- Exercise: Tally the lines below that contain the word "Measure", and give only that number.
## Begin Record excerpts
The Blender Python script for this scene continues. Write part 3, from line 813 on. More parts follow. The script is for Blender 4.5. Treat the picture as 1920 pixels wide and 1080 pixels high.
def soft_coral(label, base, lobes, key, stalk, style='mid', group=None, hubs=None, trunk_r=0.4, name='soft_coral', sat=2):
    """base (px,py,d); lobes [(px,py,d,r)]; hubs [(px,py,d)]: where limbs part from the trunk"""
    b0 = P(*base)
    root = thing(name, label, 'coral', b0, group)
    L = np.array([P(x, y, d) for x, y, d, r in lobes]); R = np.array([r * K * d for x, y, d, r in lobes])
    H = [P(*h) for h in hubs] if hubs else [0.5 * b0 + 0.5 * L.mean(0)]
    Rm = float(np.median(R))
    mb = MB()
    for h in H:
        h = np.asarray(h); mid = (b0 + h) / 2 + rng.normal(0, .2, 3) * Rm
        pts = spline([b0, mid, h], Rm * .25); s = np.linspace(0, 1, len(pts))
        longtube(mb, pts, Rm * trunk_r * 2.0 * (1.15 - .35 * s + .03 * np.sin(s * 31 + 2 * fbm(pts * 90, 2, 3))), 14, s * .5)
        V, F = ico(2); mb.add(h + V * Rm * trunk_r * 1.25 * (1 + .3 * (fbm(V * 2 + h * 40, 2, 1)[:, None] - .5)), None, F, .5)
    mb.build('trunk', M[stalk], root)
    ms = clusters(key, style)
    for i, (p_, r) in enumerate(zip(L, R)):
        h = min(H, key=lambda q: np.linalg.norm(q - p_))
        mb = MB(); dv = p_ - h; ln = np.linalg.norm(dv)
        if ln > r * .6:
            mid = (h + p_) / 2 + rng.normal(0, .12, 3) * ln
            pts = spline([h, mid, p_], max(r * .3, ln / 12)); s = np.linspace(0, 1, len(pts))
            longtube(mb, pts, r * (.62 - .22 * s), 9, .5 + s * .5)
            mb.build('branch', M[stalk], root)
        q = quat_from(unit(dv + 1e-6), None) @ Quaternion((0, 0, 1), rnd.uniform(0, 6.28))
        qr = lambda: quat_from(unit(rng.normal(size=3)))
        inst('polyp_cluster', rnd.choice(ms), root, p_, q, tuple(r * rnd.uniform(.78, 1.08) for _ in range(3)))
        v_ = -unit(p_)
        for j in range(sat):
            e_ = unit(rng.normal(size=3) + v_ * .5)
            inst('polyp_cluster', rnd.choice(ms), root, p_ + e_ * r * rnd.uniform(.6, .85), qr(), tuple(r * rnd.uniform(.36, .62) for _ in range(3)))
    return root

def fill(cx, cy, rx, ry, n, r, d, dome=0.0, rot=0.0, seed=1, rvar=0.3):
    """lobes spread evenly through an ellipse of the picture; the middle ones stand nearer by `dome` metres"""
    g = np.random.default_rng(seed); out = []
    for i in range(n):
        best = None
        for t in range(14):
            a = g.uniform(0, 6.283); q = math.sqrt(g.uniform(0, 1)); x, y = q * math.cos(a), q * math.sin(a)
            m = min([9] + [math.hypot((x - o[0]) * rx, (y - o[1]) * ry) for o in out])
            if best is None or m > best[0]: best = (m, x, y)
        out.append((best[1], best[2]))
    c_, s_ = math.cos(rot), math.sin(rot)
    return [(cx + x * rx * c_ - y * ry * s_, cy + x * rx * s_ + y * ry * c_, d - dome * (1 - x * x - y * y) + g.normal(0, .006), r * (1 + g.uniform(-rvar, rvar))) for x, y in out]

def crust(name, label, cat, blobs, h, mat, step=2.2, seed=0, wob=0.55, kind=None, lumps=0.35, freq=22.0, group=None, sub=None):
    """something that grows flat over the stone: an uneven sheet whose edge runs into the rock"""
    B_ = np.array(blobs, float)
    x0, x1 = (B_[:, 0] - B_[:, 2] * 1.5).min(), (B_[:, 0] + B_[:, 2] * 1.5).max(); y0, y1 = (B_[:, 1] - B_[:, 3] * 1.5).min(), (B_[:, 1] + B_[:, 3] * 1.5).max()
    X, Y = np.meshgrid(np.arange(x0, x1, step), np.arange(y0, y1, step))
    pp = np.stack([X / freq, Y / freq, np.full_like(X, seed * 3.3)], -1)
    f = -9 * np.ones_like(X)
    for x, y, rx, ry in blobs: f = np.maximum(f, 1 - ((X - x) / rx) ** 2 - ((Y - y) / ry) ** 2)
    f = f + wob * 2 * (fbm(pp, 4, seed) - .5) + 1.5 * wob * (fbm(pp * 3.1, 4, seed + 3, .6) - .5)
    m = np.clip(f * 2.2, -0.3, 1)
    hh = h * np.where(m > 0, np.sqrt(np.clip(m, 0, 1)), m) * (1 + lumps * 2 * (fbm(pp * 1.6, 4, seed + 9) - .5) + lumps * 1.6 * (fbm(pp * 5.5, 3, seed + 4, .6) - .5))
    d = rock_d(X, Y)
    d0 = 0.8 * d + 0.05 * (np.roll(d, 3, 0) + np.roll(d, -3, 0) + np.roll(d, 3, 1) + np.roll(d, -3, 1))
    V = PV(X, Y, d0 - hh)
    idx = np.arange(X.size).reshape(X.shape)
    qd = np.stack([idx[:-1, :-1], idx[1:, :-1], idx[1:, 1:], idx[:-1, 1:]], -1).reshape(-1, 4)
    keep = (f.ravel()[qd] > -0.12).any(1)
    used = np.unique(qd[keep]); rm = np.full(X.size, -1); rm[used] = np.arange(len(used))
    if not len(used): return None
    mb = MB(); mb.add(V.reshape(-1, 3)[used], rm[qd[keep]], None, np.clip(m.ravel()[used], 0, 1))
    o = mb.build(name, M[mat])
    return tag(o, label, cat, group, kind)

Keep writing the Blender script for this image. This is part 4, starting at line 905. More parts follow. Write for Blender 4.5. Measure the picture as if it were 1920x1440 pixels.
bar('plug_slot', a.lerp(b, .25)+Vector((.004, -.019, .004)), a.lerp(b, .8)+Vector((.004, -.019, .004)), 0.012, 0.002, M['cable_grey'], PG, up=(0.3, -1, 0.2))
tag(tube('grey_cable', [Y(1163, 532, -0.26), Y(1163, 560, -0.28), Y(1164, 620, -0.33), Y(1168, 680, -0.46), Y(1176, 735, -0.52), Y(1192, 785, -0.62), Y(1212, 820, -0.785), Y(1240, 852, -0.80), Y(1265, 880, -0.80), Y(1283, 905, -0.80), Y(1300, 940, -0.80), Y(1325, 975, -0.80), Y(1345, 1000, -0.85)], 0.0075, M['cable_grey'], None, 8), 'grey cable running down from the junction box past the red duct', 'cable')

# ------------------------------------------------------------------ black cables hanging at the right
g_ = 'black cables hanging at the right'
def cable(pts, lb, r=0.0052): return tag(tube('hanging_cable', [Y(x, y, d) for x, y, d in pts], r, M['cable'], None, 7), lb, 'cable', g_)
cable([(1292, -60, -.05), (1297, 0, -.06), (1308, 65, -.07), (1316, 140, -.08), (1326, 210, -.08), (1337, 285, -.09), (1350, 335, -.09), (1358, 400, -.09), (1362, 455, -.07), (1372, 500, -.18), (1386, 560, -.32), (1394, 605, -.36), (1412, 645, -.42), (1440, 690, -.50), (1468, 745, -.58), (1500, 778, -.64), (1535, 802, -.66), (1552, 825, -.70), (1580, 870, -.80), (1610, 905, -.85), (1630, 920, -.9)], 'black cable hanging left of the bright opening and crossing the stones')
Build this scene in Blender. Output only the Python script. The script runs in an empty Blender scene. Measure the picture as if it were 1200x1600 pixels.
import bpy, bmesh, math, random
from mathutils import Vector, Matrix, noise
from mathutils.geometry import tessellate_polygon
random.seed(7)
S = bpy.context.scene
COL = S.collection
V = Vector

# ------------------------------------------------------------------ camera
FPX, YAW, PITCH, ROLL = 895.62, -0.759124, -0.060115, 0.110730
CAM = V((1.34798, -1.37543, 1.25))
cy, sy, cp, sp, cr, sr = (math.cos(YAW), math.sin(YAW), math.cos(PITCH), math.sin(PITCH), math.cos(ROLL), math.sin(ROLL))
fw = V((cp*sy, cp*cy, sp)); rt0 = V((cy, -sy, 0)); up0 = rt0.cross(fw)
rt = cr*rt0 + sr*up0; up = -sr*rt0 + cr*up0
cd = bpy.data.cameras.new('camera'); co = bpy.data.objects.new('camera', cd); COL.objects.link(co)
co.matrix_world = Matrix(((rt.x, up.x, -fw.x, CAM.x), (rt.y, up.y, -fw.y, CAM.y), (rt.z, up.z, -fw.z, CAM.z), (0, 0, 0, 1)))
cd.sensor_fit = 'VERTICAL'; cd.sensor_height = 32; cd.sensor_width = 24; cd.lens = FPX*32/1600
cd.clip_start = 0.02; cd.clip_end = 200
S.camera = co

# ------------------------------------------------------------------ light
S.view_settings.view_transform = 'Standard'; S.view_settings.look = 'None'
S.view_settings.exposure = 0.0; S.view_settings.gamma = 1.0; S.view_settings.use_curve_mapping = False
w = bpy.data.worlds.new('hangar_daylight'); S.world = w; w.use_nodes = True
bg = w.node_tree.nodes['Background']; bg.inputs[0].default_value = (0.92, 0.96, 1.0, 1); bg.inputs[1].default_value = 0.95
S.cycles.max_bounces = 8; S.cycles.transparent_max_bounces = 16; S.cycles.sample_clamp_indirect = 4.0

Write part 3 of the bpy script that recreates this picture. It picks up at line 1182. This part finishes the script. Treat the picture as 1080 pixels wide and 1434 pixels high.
## End Record excerpts
- Full output: 2